Tattooing in 2004: Before the Shows, Before the Hype, Before the Shortcut
Do you remember what tattooing looked like back then?
There’s a certain texture to memory that only exists before everything was documented.
This footage comes from around 2004, when I was just starting out in tattooing — before Miami Ink, before Ink Master, before tattooing became something you could scroll, like, and replicate in fast-forward.
Back then, tattooing wasn’t aspirational content.
It was a trade. A craft. A responsibility.
You learned by watching.
You earned trust slowly.
You cleaned more than you tattooed.
And if you were lucky, someone let you stay.
The Era Before Tattoo TV
When people ask what it was like starting out, I always have to explain that there was no blueprint.
No YouTube tutorials.
No sponsorship culture.
No influencer lanes.
Tattooing wasn’t mainstream yet — it was still fringe, misunderstood, and very much guarded. Shops didn’t advertise. Artists didn’t explain themselves. And knowledge wasn’t freely given just because you wanted it.
You showed up.
You listened.
You proved you could be trusted.
And even then — you still had to earn your place.
This Footage Matters
This clip exists because of my friend Mike Turner, who was behind the camera at a time when no one thought to document this part of the journey.

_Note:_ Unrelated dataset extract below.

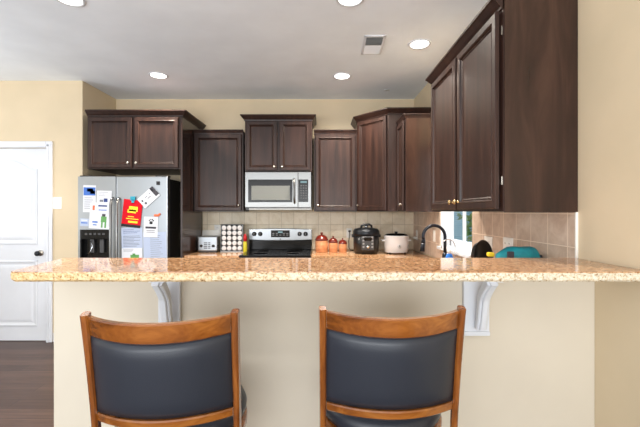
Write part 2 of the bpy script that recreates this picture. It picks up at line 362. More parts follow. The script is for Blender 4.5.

Huge credit to Mike — this was filmed casually, organically, and without any sense that it would someday matter. There was no content strategy. No future channel in mind. Just a moment in time, captured honestly.
That’s what makes it special.
It wasn’t staged.
It wasn’t performative.
It wasn’t for an audience.
It was just life inside tattooing, as it actually was.

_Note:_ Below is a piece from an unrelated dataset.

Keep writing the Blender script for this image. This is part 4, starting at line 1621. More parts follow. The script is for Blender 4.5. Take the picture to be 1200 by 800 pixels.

For the Younger Artists Watching Now
I’m sharing this not to say “things were better back then” — they weren’t. Every era has its own problems.
But foundations still matter.
Skill still matters.
Respect still matters.
Patience still matters.
If you’re early in your career and feeling behind, or overwhelmed, or like you’re not progressing fast enough — this is your reminder that mastery is built quietly, long before anyone is watching.
The artists you admire didn’t start polished.
They started present.
Why I’m Sharing This Now
As this channel and blog grow, I want to leave a record — not just of finished tattoos, but of process, context, and lineage.
Tattooing didn’t appear fully formed on television.
It was built by people, in shops, over years of showing up.
This clip is a small piece of that history — and I’m proud to share it.
Thank you to Mike Turner for capturing it.
And thank you to the artists coming up now who still care about doing this work well.
More stories to come.
tattooing has change dramatically in the last 21 years.